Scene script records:
======

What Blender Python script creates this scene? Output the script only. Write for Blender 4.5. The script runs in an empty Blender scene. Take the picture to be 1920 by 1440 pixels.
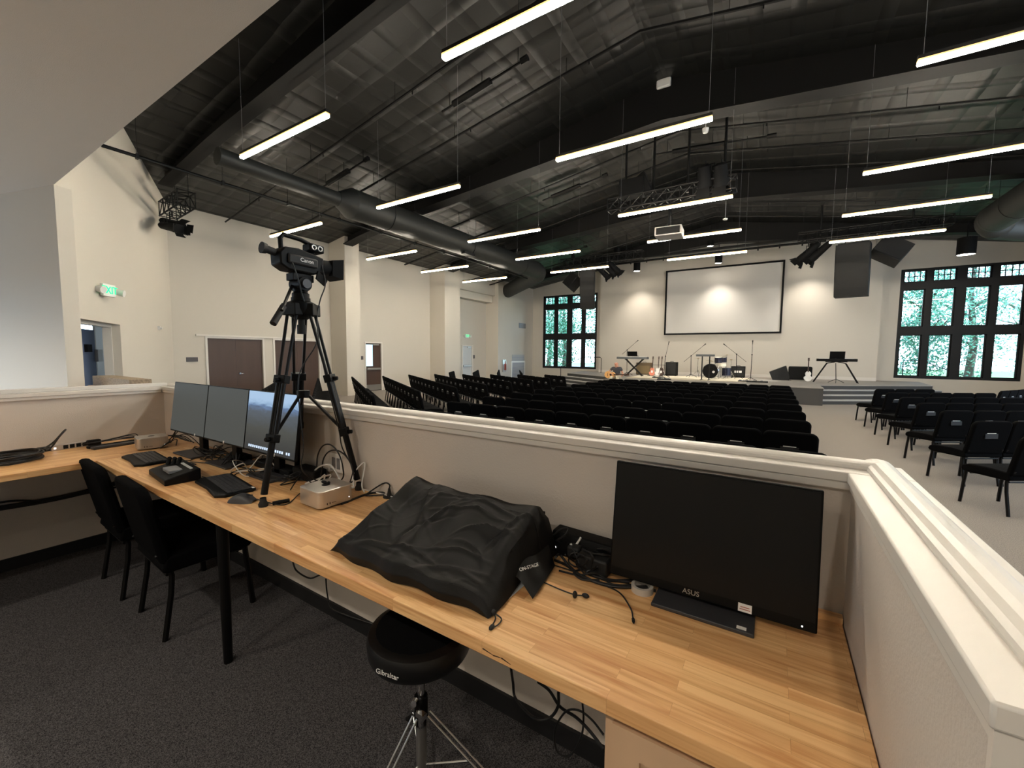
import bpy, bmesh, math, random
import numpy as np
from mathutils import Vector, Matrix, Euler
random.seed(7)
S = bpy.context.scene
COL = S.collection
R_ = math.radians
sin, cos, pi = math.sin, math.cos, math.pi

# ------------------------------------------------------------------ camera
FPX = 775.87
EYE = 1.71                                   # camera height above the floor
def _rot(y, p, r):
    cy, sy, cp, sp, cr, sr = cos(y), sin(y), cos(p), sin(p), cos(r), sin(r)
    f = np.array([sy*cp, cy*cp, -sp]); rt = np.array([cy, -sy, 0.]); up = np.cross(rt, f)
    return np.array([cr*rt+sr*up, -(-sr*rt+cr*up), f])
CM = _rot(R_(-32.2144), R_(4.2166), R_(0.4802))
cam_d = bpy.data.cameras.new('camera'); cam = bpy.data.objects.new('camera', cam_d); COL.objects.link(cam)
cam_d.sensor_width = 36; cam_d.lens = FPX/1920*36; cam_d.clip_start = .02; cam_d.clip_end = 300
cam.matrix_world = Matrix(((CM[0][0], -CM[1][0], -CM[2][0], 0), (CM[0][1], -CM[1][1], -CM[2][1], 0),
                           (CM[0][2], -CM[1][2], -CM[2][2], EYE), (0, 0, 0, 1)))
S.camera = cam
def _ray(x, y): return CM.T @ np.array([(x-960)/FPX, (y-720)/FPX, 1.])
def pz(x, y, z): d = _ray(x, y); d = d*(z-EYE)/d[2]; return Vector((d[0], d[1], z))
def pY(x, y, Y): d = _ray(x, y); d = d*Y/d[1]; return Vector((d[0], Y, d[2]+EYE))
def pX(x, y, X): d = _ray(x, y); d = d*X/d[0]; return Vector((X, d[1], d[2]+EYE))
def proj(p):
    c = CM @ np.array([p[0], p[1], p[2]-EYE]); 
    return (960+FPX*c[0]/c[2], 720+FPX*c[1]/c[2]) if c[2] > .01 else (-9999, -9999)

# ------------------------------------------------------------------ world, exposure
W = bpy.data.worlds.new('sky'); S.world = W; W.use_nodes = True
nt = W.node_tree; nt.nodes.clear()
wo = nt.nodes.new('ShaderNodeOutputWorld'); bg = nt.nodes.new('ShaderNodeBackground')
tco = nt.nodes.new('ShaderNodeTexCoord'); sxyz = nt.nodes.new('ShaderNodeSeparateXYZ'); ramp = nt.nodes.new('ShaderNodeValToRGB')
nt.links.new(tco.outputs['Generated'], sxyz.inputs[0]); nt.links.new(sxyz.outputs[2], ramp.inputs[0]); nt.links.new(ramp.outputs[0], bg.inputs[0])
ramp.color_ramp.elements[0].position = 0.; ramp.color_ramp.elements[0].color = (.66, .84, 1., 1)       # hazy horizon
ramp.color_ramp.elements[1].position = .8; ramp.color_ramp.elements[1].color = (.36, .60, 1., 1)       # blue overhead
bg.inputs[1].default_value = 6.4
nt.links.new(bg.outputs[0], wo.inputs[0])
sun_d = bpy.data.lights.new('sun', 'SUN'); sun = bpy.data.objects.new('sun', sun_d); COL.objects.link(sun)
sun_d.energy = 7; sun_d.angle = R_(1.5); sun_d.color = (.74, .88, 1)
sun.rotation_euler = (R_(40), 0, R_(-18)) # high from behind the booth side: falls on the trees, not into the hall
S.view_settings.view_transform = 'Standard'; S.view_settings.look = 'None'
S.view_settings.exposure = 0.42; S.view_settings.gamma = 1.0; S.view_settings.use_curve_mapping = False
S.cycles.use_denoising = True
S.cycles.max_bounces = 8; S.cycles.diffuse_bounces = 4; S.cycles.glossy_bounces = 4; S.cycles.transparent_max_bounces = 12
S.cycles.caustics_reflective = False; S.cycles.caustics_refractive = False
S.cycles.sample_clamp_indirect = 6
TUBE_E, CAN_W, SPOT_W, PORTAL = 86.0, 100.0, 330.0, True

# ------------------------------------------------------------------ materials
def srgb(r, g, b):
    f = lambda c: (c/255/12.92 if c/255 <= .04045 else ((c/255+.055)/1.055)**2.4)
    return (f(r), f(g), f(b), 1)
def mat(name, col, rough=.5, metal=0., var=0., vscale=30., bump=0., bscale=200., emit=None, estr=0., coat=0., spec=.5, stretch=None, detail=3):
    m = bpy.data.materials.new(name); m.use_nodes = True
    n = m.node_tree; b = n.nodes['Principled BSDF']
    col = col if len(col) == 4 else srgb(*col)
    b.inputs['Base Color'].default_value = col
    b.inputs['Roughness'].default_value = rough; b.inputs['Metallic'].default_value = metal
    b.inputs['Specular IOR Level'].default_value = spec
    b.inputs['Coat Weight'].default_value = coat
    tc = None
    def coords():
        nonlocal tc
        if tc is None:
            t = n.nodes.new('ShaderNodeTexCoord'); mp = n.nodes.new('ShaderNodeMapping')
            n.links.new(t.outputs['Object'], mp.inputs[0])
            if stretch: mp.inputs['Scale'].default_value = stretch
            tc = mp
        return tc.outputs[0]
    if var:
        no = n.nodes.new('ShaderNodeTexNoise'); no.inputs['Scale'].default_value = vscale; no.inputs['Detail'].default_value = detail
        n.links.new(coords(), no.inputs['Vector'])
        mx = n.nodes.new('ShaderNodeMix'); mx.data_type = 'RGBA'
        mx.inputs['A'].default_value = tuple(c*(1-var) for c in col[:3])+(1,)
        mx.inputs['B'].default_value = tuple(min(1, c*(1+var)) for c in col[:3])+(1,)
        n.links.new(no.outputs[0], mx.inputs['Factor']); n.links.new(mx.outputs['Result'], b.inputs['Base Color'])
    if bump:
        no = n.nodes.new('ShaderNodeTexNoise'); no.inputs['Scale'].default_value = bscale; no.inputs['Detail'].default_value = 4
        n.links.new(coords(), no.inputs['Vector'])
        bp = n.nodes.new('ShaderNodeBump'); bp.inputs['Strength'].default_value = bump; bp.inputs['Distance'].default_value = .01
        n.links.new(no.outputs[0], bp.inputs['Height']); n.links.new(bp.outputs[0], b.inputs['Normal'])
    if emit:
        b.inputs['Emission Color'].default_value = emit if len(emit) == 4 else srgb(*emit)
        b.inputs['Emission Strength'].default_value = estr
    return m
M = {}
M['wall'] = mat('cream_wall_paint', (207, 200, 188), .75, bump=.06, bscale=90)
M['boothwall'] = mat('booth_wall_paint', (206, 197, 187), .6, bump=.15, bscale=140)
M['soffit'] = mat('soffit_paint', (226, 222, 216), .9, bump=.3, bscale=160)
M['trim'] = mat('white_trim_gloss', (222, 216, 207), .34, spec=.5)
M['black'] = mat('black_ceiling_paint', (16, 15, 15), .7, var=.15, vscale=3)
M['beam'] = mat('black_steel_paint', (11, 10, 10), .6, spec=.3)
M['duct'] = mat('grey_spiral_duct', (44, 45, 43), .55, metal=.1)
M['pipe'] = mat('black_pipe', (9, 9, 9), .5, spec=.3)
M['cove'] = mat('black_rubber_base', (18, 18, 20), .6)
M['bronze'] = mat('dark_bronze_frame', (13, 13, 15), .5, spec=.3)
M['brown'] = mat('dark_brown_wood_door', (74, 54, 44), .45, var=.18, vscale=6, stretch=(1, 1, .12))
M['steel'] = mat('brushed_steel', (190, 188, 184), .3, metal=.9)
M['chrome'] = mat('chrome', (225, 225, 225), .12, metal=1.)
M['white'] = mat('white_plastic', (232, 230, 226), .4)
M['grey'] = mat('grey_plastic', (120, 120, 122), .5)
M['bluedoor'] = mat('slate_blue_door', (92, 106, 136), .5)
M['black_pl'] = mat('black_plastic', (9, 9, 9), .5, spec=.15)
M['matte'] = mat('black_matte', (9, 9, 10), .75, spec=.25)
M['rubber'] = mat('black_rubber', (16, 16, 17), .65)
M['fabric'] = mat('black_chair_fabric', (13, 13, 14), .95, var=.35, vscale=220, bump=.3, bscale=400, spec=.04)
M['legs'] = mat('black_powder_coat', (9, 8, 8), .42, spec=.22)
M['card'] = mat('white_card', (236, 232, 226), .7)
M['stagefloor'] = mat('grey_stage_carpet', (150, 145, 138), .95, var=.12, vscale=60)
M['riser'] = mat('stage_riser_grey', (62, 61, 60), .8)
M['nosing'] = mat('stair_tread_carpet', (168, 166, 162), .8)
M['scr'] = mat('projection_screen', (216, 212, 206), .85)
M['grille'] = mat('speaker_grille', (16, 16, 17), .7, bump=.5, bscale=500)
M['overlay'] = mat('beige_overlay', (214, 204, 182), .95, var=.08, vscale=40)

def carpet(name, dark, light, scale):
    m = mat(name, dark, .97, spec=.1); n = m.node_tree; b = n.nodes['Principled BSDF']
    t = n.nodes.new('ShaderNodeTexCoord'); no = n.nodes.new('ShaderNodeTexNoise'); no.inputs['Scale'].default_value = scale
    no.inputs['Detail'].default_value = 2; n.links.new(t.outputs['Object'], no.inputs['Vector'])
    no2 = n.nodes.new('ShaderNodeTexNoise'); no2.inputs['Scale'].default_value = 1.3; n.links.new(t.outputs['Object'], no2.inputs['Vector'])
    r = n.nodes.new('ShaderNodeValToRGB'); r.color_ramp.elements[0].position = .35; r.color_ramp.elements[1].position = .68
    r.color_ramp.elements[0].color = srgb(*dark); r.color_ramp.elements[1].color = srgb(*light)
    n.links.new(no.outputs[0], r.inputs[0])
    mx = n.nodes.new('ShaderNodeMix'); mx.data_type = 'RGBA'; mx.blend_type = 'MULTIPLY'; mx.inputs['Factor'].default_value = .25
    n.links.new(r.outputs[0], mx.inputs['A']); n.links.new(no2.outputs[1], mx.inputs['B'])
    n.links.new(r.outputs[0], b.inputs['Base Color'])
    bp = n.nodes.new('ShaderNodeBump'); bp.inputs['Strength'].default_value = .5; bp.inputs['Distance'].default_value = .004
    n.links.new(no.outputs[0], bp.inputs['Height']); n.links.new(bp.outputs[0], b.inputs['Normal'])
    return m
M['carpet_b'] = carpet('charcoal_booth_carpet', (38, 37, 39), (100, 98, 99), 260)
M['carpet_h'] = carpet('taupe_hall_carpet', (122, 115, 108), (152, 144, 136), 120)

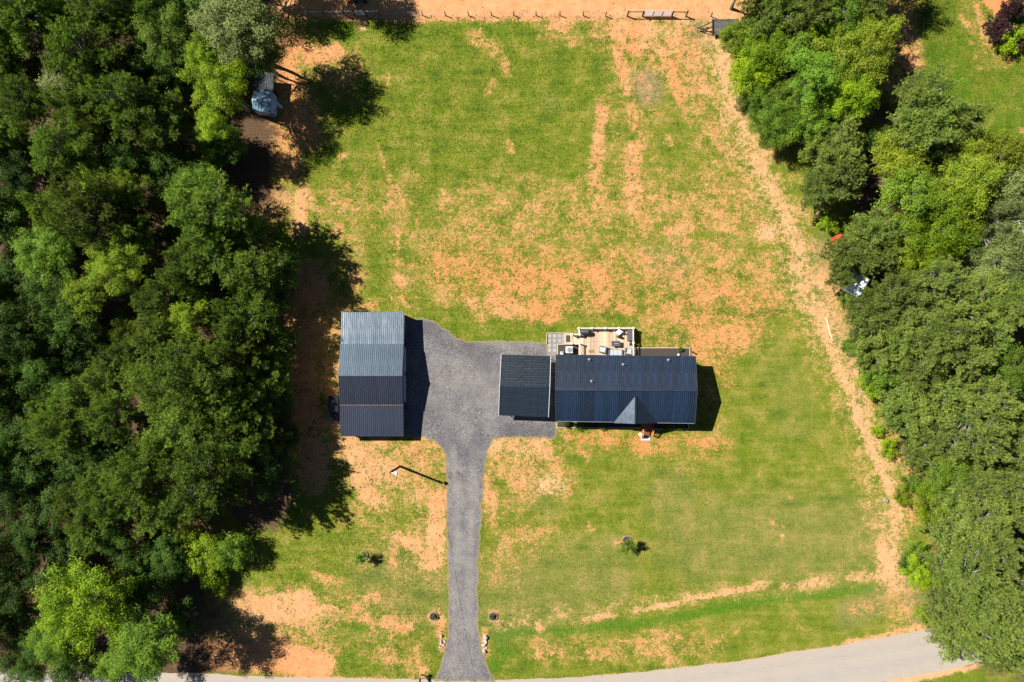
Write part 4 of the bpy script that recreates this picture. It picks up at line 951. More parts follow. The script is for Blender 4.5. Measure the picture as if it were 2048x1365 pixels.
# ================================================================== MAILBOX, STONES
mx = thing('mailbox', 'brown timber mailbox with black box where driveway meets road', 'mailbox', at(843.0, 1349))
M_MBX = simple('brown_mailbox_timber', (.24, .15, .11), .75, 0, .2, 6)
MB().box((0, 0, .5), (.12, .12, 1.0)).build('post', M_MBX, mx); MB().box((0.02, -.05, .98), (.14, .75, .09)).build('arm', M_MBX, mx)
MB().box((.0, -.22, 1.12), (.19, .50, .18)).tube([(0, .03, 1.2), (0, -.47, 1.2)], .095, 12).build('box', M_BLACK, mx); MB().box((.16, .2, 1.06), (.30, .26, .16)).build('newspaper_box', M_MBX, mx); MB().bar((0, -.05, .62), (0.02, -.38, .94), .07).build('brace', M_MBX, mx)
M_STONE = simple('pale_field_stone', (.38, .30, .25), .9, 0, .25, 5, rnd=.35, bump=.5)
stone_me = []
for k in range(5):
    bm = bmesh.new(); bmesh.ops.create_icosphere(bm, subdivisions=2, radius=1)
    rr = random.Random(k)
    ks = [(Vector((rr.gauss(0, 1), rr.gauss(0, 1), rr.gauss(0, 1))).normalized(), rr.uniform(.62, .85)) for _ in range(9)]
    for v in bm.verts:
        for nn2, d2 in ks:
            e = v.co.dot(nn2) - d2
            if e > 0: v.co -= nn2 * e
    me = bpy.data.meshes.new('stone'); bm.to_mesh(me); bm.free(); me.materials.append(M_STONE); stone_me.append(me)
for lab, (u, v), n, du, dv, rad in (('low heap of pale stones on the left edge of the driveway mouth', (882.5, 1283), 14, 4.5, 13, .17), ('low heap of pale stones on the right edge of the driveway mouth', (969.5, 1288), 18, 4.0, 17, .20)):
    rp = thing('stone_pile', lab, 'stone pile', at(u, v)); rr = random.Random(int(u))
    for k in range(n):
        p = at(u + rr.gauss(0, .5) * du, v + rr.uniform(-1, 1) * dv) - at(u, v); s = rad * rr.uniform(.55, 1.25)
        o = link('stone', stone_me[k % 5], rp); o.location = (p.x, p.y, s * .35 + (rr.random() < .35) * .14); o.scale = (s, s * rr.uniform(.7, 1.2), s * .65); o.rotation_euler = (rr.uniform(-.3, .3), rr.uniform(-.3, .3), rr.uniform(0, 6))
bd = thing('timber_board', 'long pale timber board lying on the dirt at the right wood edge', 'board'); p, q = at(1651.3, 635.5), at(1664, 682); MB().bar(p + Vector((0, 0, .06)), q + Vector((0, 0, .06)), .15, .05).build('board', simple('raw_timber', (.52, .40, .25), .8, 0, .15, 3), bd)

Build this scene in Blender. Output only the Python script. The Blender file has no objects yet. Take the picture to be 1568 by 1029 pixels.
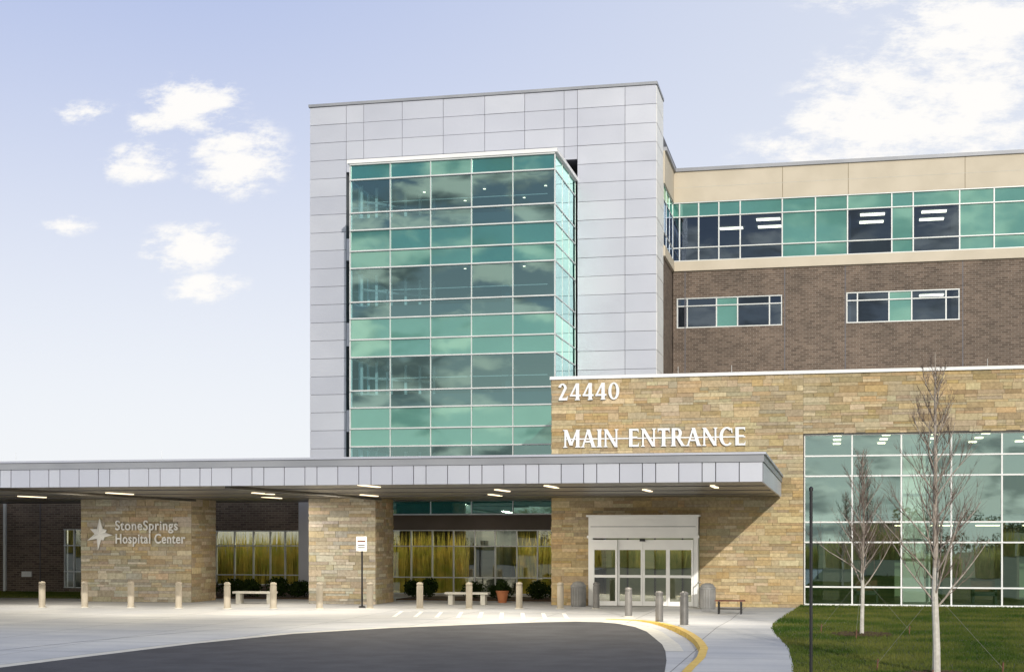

======

● **Problem details**
Give again, exactly, the lines from the start of the data through the one holding "return (960+FPX*c[0]/c[2], 720+FPX*c[1]/c[2])"; omit the pictures.

● **Reply**
What Blender Python script creates this scene? Output the script only. Write for Blender 4.5. The script runs in an empty Blender scene. Take the picture to be 1920 by 1440 pixels.
import bpy, bmesh, math, random
import numpy as np
from mathutils import Vector, Matrix, Euler
random.seed(7)
S = bpy.context.scene
COL = S.collection
R_ = math.radians
sin, cos, pi = math.sin, math.cos, math.pi

# ------------------------------------------------------------------ camera
FPX = 775.87
EYE = 1.71                                   # camera height above the floor
def _rot(y, p, r):
    cy, sy, cp, sp, cr, sr = cos(y), sin(y), cos(p), sin(p), cos(r), sin(r)
    f = np.array([sy*cp, cy*cp, -sp]); rt = np.array([cy, -sy, 0.]); up = np.cross(rt, f)
    return np.array([cr*rt+sr*up, -(-sr*rt+cr*up), f])
CM = _rot(R_(-32.2144), R_(4.2166), R_(0.4802))
cam_d = bpy.data.cameras.new('camera'); cam = bpy.data.objects.new('camera', cam_d); COL.objects.link(cam)
cam_d.sensor_width = 36; cam_d.lens = FPX/1920*36; cam_d.clip_start = .02; cam_d.clip_end = 300
cam.matrix_world = Matrix(((CM[0][0], -CM[1][0], -CM[2][0], 0), (CM[0][1], -CM[1][1], -CM[2][1], 0),
                           (CM[0][2], -CM[1][2], -CM[2][2], EYE), (0, 0, 0, 1)))
S.camera = cam
def _ray(x, y): return CM.T @ np.array([(x-960)/FPX, (y-720)/FPX, 1.])
def pz(x, y, z): d = _ray(x, y); d = d*(z-EYE)/d[2]; return Vector((d[0], d[1], z))
def pY(x, y, Y): d = _ray(x, y); d = d*Y/d[1]; return Vector((d[0], Y, d[2]+EYE))
def pX(x, y, X): d = _ray(x, y); d = d*X/d[0]; return Vector((X, d[1], d[2]+EYE))
def proj(p):
    c = CM @ np.array([p[0], p[1], p[2]-EYE]); 
    return (960+FPX*c[0]/c[2], 720+FPX*c[1]/c[2]) if c[2] > .01 else (-9999, -9999)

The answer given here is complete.